Attempting to describe anything, whether real or imagined, requires ideas to be expressed. There are many modes of expression, however, we will focus on those words which become “terms”. For this reason, we will regularly post a short text on linguistics. This will analyse current topics, together with the need to be able to express ideas related to them, in the domain of translation and related fields.

“Brocialism” and “brocialist” are pejorative terms used to men who have a certain set of political views. The word itself is a portmanteau of “bro”, a term often used to refer to men who behave in a casually sexist and juvenile manner, and “socialist”. Although more “official” definitions of the term are sadly lacking, Marc Tracy puts it succinctly in a satirical article for the US news magazine “New Republic”:

“The “brocialist” is generally a good leftist…But he has a gigantic blind spot when it comes to women, one that is both political (he is not sensitive to feminist concerns) and personal (he can be a pig).”

Therefore, “brocialist” may be seen as a form of criticism levelled at men on the left who ignore or neglect issues affecting women. It may also be used to describe men on the left, who, while identifying with feminist beliefs, nevertheless patronise and marginalise women.

Although Benjamin Silverman, an environmental studies graduate, claims to have coined the term in 2013, it has entered popular usage more recently: it has been levelled as an insult at some supporters of the (older, white and male) left-wing politicians Bernie Sanders and Jeremy Corbyn.  However, this term does not relate to all supporters of such politicians. Rather, it is a criticism of those who, for example, have directed abuse at female politicians critical of Sanders or Corbyn.

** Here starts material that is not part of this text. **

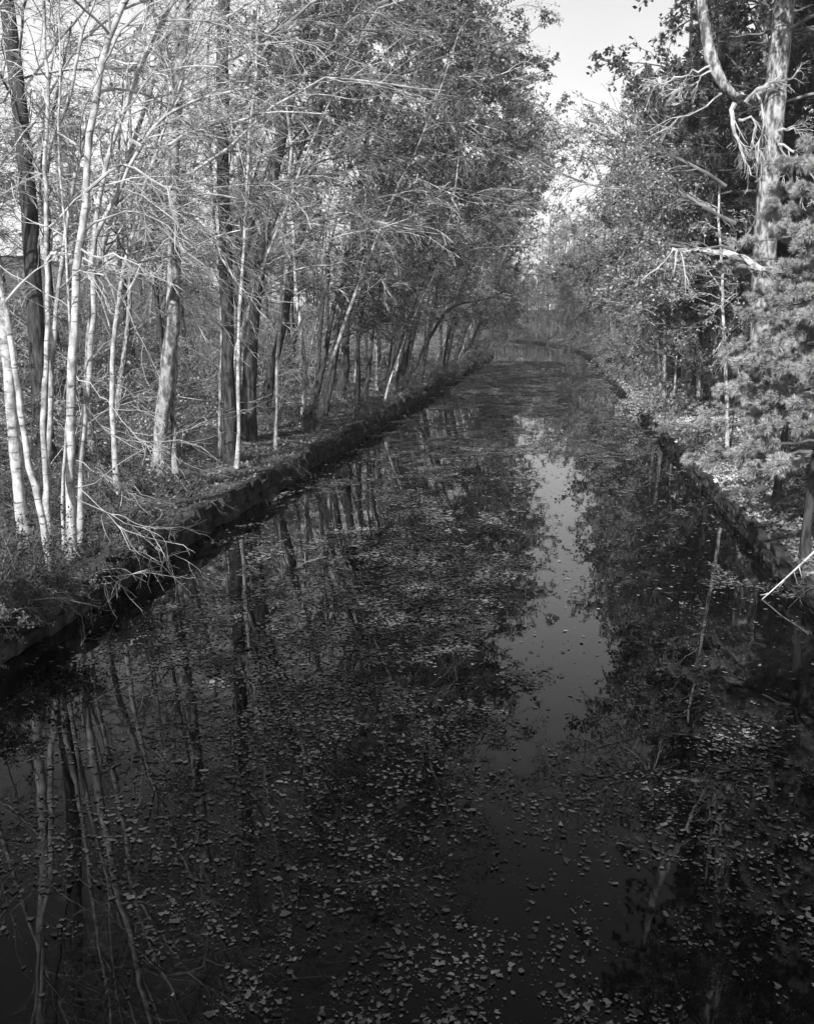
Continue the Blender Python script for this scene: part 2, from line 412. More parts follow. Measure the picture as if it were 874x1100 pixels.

 It has been pointed out that men accused of brocialism are often well intentioned, wanting to help those less fortunate than themselves, but often ignorant of the privilege they have. Indeed, this may be the root of the problem: a belief by men on the left, who often support policies favouring women’s equality and rights, that they are less susceptible to being complicit the oppression of women.  Nevertheless, though many have suggested reasons behind the phenomenon, the question of how to address it isn’t so easy.